The other technique for producing hash – used in some parts of Asia – is hand rubbing. Much less technical than sieving, it consists of rubbing the flowering cannabis branches back and forth between the palms and fingers until the resin builds up on the hands. This process occurs mainly in India, including Kashmir, and Nepal.
But sieved hash is much easier and faster to obtain than hand-rubbed hash. One kilogram of sieved hashish can be collected in only a few hours versus 10 to 25 grams of hand-rubbed hashish by one collector during a full working day. Sieving also makes hash more potent because almost no resin is left on the plant.
*
My interest in unravelling hash’s secret criminal underworld began more than twenty years ago when I was investigating the activities of one of Britain’s most notorious professional criminals. This man had been a London bank robber back in the 1980s but one of his oldest associates explained to me that cannabis was where this character – we’ll call him ‘H’ – had made his biggest fortune. ‘Going across the pavement’ – as robbery was known in London in the 1970s and ’80s – was a far more risky crime. Drugs were where the really big money could be made and ‘H’ insisted on dealing only in cannabis because he believed the authorities would be more lenient with him if he was caught. UK authorities had already
started coming down hard on cocaine and heroin, so ‘H’ believed cannabis was much ‘safer’ for him. And, as I was to eventually discover, the profits he could make from hash were one hundred times that of any robbery.
So, I gradually began to unpeel a layer of the underworld that has existed very much beneath the radar for the past forty years. Those inquiries would eventually take me to many parts of the world because the influence of hash is truly global.
Many people I know simply shrug their shoulders at the mere mention of hash as if it is barely worth anyone’s attention, which perfectly sums up the way this illicit industry has been allowed to balloon into a multi-billion-dollar worldwide drugs network. The authorities are often too stretched to prioritise capturing hash gangs and, as a result, its availability has continued unchecked. As one old-time British criminal told me: ‘Most police forces aren’t that interested in hash and the villains like to make out it is virtually harmless.’
Yet most of the world’s hash is produced in some of its poorest nations where farmers can survive only if they cultivate cannabis. Many of these farmers say they would much prefer to be growing vegetables or herd cattle but hash provides them with a guaranteed income, which nothing else can do.
In Morocco’s Rif Mountains, for example, lives a population the size of Wales and it is estimated that at least 70 per cent of those inhabitants rely on hash for their income. Many
believe the Moroccan government has deliberately ‘stepped back’ and allowed the area to virtually govern itself because the hash business employs such a big chunk of the population.
It is also clear that cannabis crops in many of the world’s so-called troublespots help finance terrorism. In Afghanistan, for example, the Taliban have a stranglehold over hash production because it helps feed and arm that war-torn country’s deadly insurgents.

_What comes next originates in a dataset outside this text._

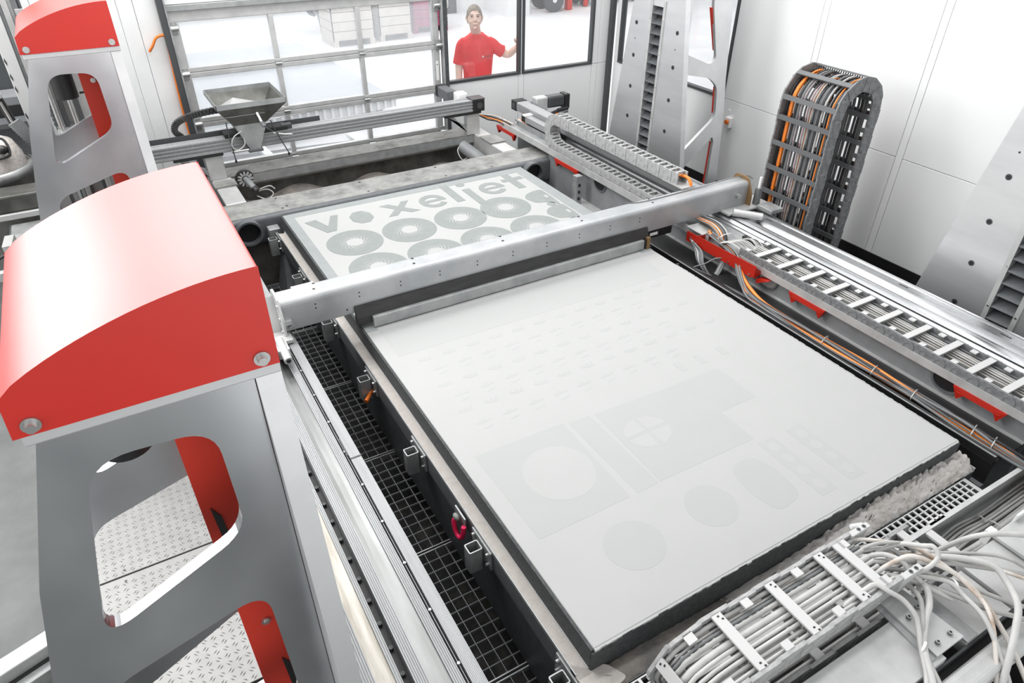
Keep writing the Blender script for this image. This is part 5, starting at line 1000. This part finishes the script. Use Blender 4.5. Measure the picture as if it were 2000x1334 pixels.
CAB = [
 ('ctan', 0.008, [(1.0, -0.165, 0.085), (1.06, -0.17, 0.1), (1.15, -0.24, 0.11), (1.23, -0.32, 0.11), (1.26, -0.44, 0.1), (1.27, -0.52, 0.08), (1.27, -0.58, 0.06), (1.24, -0.63, 0.04), (1.2, -0.68, 0.0)]),
 ('clight', 0.009, [(1.02, -0.345, 0.08), (1.12, -0.37, 0.08), (1.17, -0.4, 0.12), (1.22, -0.4, 0.15), (1.23, -0.37, 0.17), (1.22, -0.34, 0.15), (1.18, -0.28, 0.12), (1.1, -0.25, 0.09)]),
 ('clight', 0.011, [(1.40, -0.28, -0.13), (1.49, -0.31, -0.08), (1.5, -0.37, 0.05), (1.55, -0.42, 0.1), (1.66, -0.49, 0.1), (1.8, -0.58, 0.06)]),
 ('clight', 0.012, [(1.02, -0.25, 0.08), (1.16, -0.32, 0.08), (1.25, -0.36, 0.09), (1.33, -0.43, 0.11), (1.39, -0.51, 0.12), (1.39, -0.57, 0.1), (1.35, -0.64, 0.08), (1.29, -0.68, 0.05), (1.22, -0.72, 0.0)]),
 ('clight', 0.009, [(0.80, -0.345, 0.09), (0.89, -0.35, 0.13), (0.93, -0.36, 0.145), (0.95, -0.4, 0.14), (0.98, -0.44, 0.12), (0.99, -0.49, 0.09), (0.98, -0.52, 0.06), (0.95, -0.56, 0.03), (0.90, -0.62, 0.01), (0.84, -0.67, -0.01)]),
 ('clight', 0.012, [(1.06, -0.33, 0.075), (1.15, -0.4, 0.06), (1.14, -0.44, 0.07), (1.1, -0.48, 0.06), (1.04, -0.51, 0.05), (0.96, -0.565, 0.03), (0.88, -0.66, 0.01)]),
 ('cgrey', 0.009, [(1.04, -0.34, 0.07), (1.1, -0.38, 0.06), (1.09, -0.44, 0.07), (1.06, -0.48, 0.06), (1.01, -0.52, 0.05), (0.955, -0.56, 0.03), (0.90, -0.67, 0.01)]),
 ('cgrey', 0.007, [(1.05, -0.20, 0.07), (1.2, -0.29, 0.07), (1.37, -0.41, 0.09), (1.46, -0.48, 0.1), (1.5, -0.53, 0.1), (1.53, -0.56, 0.08), (1.6, -0.62, 0.05)]),
 ('ctan', 0.009, [(0.98, -0.30, 0.075), (1.05, -0.31, 0.09), (1.11, -0.32, 0.11), (1.16, -0.34, 0.13), (1.21, -0.39, 0.12), (1.26, -0.46, 0.1), (1.29, -0.54, 0.06), (1.28, -0.62, 0.03)]),
 ('clight', 0.009, [(1.03, -0.32, 0.07), (1.14, -0.37, 0.06), (1.2, -0.42, 0.07), (1.23, -0.47, 0.08), (1.24, -0.52, 0.06), (1.23, -0.6, 0.05), (1.21, -0.67, 0.01)]),
 ('cgrey', 0.008, [(1.06, -0.29, 0.07), (1.17, -0.36, 0.06), (1.23, -0.43, 0.07), (1.31, -0.54, 0.06), (1.38, -0.62, 0.04), (1.46, -0.68, 0.01)]),
 ('cgrey', 0.009, [(1.04, -0.31, 0.06), (1.14, -0.38, 0.05), (1.21, -0.48, 0.05), (1.28, -0.59, 0.04), (1.37, -0.67, 0.02)]),
 ('clight', 0.008, [(0.95, -0.20, 0.085), (1.02, -0.21, 0.09), (1.14, -0.26, 0.1), (1.18, -0.3, 0.08), (1.18, -0.36, 0.06), (1.15, -0.42, 0.03)]),
 ('clight', 0.010, [(0.98, -0.235, 0.08), (1.06, -0.25, 0.09), (1.1, -0.28, 0.11), (1.13, -0.33, 0.11), (1.14, -0.37, 0.09), (1.16, -0.43, 0.06), (1.22, -0.5, 0.03)]),
 ('ctan', 0.007, [(1.1, -0.24, 0.07), (1.28, -0.36, 0.08), (1.37, -0.45, 0.09), (1.44, -0.53, 0.08), (1.49, -0.59, 0.07), (1.56, -0.66, 0.04)]),
 ('clight', 0.007, [(1.0, -0.19, 0.07), (1.12, -0.22, 0.09), (1.22, -0.27, 0.07), (1.34, -0.29, -0.05), (1.46, -0.30, -0.14)]),
 ('cgrey', 0.007, [(1.0, -0.21, 0.08), (1.10, -0.235, 0.12), (1.20, -0.29, 0.12), (1.27, -0.33, 0.04), (1.4, -0.335, -0.10)]),
 ('clight', 0.008, [(1.02, -0.27, 0.06), (1.16, -0.30, 0.05), (1.28, -0.35, 0.02), (1.42, -0.36, -0.09)]),
 ('clight', 0.010, [(1.2, -0.36, 0.09), (1.32, -0.42, 0.075), (1.46, -0.52, 0.06), (1.58, -0.62, 0.04)]),
]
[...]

Hash is relatively easy to grow and the farmers know that even extreme bouts of weather are unlikely to ruin their crop.
Experts believe that pressure put on the cannabis farmers by gangsters and terrorists has led to the worldwide output of cannabis almost doubling in the past 20 years.
One of the first cannabis smugglers I ever met was a professional criminal called Tony from Kent, in south-east England. He’d set up a ‘removal firm’ with another gangster’s backing and began shipping cannabis in from Afghanistan and Turkey almost forty years ago. It was a perilous drive back then and still is to this day. Tony’s employees continue to drive the 10,000-mile round trip because the profits from hash remain sky high.
Tony and his secretive group of hardened professional backers are virtually guaranteed that their ‘cash investment’ will give them a return of five times the original amount within a month of the shipment arriving back in the UK. ‘It’s just a commodity to me and I run a business, which needs to make profit. It’s as simple as that,’ says Tony.